Question

Find the most general antiderivative of the function. (Check your answer by differentiation.)

\(r\left( \theta \right) = sec\theta \,tan\theta - 2{e^\theta }\)

Short answer

The most general antiderivative of the function is \(R\left( \theta \right) = sec\theta \, - 2{e^\theta } + C\).

Step-by-step solution

Theorem 1

If F is an antiderivative of f on an interval I, then the most general antiderivative of f on I is\(F\left( x \right) + C\), where C is an arbitrary constant.

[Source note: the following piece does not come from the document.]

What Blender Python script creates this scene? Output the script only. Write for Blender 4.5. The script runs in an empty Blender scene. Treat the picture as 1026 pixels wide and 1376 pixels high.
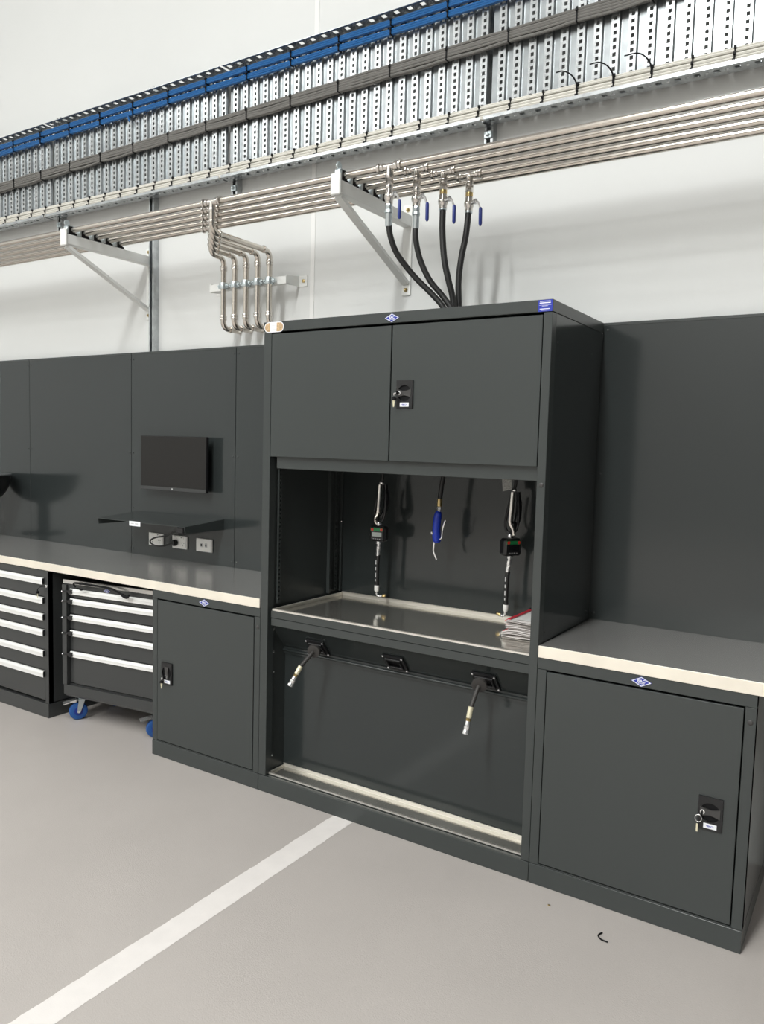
import bpy, bmesh, math, random
from mathutils import Vector, Matrix
random.seed(7)
S = bpy.context.scene
COL = S.collection

# ------------------------------------------------------------------ camera
CAM_LOC = Vector((2.3185, -2.6283, 1.5775)); YAW, PITCH, ROLL, FPX = -0.5704, -0.0835, 0.0265, 1053.43
_f = Vector((math.sin(YAW)*math.cos(PITCH), math.cos(YAW)*math.cos(PITCH), math.sin(PITCH)))
_r = Vector((math.cos(YAW), -math.sin(YAW), 0)); _u = _r.cross(_f)
_r2 = math.cos(ROLL)*_r + math.sin(ROLL)*_u; _u2 = -math.sin(ROLL)*_r + math.cos(ROLL)*_u
cd = bpy.data.cameras.new('camera'); cam = bpy.data.objects.new('camera', cd); COL.objects.link(cam)
cam.matrix_world = Matrix(((_r2.x, _u2.x, -_f.x, CAM_LOC.x), (_r2.y, _u2.y, -_f.y, CAM_LOC.y), (_r2.z, _u2.z, -_f.z, CAM_LOC.z), (0, 0, 0, 1)))
cd.sensor_fit = 'VERTICAL'; cd.sensor_height = 24; cd.lens = 24*FPX/1376; cd.clip_start = .05; cd.clip_end = 60
S.camera = cam
# ------------------------------------------------------------------ world, lights, exposure
w = bpy.data.worlds.new('world'); S.world = w; w.use_nodes = True
bg = w.node_tree.nodes['Background']; bg.inputs[0].default_value = (.98, 1, 1, 1); bg.inputs[1].default_value = .05
def lamp(loc, size, power, color=(.985, 1, .985)):
    l = bpy.data.lights.new('high_bay_light', 'AREA'); l.shape = 'RECTANGLE'; l.size = size; l.size_y = 2.0; l.energy = power; l.color = color
    o = bpy.data.objects.new('high_bay_light', l); COL.objects.link(o); o.location = loc
    return o
for lx, kx in ((-7.4, .40), (-4.9, .50), (.9, 2.1)):
    for ly, pw in ((-3.4, 60), (-5.6, 115), (-7.8, 155), (-10.0, 180)):
        lamp((lx, ly, 7.2), .5, pw*kx)
S.view_settings.view_transform = 'Standard'; S.view_settings.look = 'None'
S.view_settings.exposure = 0.0; S.view_settings.gamma = 1.0; S.view_settings.use_curve_mapping = False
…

Antidifferentiation formula

• \(cf\left( x \right) = cF\left( x \right)\)
• \(f\left( x \right) + g\left( x \right) = F\left( x \right) + G\left( x \right)\)
• \({e^x} = {e^x}\)
• \(secx\,\,tanx = secx\)

Finding the most general antiderivative of the function

Given the function is,

\(r\left( \theta \right) = sec\theta \,tan\theta - 2{e^\theta }\)

Using the Theorem 1 and the standard formula.

\(R\left( \theta \right) = sec\theta \, - 2{e^\theta } + C\)

The most general antiderivative of the function is \(R\left( \theta \right) = sec\theta \, - 2{e^\theta } + C\).

Checking by differentiation

\(R\left( \theta \right) = sec\theta \, - 2{e^\theta } + C\)

Differentiating with respect to \(\theta \).

\(\begin{aligned}{l}r\left( \theta \right) &= \frac{d}{{d\theta }}\left( {sec\theta \, - 2{e^\theta } + C} \right)\\r\left( \theta \right) = sec\theta \,tan\theta - 2{e^\theta } + 0\\r\left( \theta \right) &= sec\theta \,tan\theta - 2{e^\theta }\end{aligned}\)

Since the original function is obtained so antiderivative is correct.